Apelando a los pensamientos de Miguel De Blast, De Santis refiere que los asistentes al congreso no consideraban “la traducción como un oficio definitivo, sino más bien como un desvío a partir de otras ocupaciones. Algunos habían querido ser escritores, y habían llegado a la traducción; otros enseñaban en la universidad, y habían llegado a la traducción. Sin darme cuenta, yo también había tomado ese desvío”. Sin ánimo de entrar en el inevitable debate de si traducir es un oficio o una profesión, o en qué momento el oficio devino en profesión, lo cierto es que en la vida real quienes hemos empezado desde la traducción, formándonos en instituciones terciarias o universitarias, hemos tenido que buscar otras alternativas, otros desvíos para la subsistencia.
Si bien algunos han logrado hacer de la traducción su fuente principal de ingresos, otros han tomado un desvío permanente, sin retorno; otros vuelven cada tanto para volver a alejarse, según los vaivenes de la vida; y otros hacen equilibrio entre la traducción y la docencia o alguno que otro métier. Entonces es inevitable recordar a Julio Cortázar, uno de los primeros traductores públicos matriculados de la Argentina, que dijo lo siguiente: “(…) la traducción, desde un comienzo, me fascinó. Si yo no fuera un escritor, sería un traductor”.
El epígrafe de la tercera parte de la novela es una cita del Canto XXXI del Infierno de Dante Alighieri que remite a la historia bíblica de la Torre de Babel, supuestamente erigida por Nimrod, en clara rebelión contra el mandato divino de que los humanos debían esparcirse por la tierra y multiplicarse y poblar el orbe.
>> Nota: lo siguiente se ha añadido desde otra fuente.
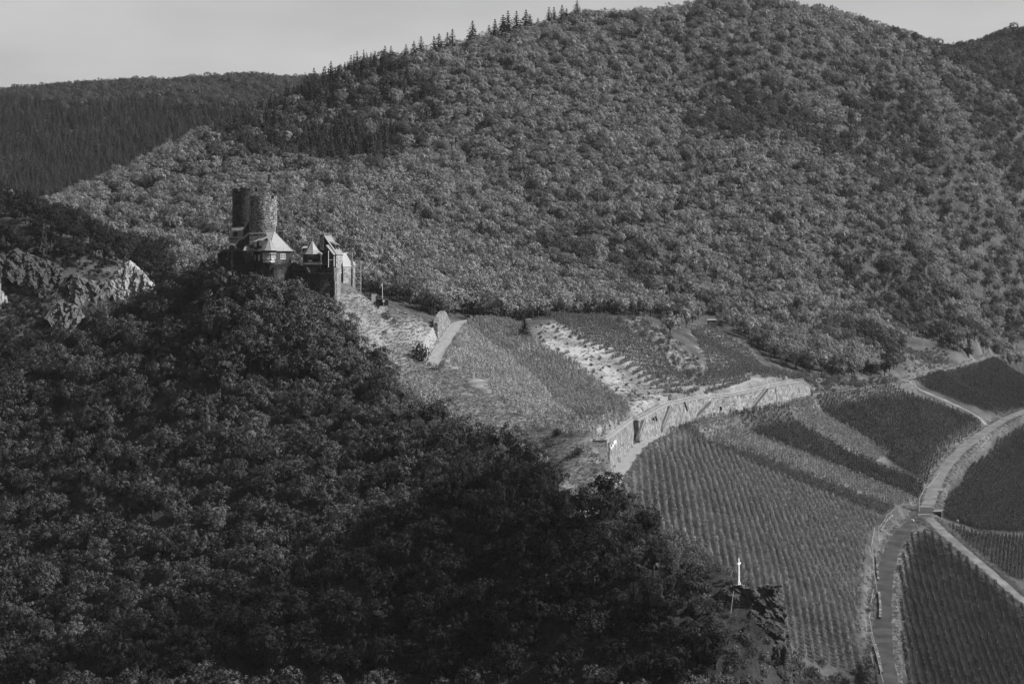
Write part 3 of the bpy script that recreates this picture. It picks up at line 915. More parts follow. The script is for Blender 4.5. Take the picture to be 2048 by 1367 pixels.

Desde esos tiempos, los traductores hemos sido piezas fundamentales de la transmisión de la cultura y del conocimiento, aunque no sin pocos escollos de índole diversa: el escaso conocimiento de la sociedad en general de lo que significa ser traductor, las pagas irrisorias que se ofrecen por nuestra labor, y desde hace algunos años, el advenimiento de los así llamados “traductores automáticos”.
Y en el asunto de las máquinas que amenazan con reemplazar la labor intelectual humana, las palabras de De Blast son lapidarias: preguntado por Valner sobre una máquina de traducir que tenía como lengua base la lengua enoquiana, De Blast le responde de manera cortante con un paralelo con la música: “Una máquina de traducir es siempre una caja de música y eso es lo que produce: música dodecafónica”. Viviana Aubele
La traducción
Pablo De Santis
Seix Barral – Biblioteca Breve
E-book La traducción
Pablo De Santis nació en Buenos Aires en 1963. Ha sido guionista y jefe de redacción de la revista argentina Fierro y ha trabajado como guionista y escritor de textos para programas de televisión. Su primera novela El palacio de la noche apareció en 1987 a la que le siguieron Desde el ojo del pez, La sombra del dinosaurio, Pesadilla para hackers, El último espía, Lucas Lenz y el Museo del Universo, Enciclopedia en la hoguera, Las plantas carnívoras y Páginas mezcladas, obras en su mayoría destinadas a adolescentes.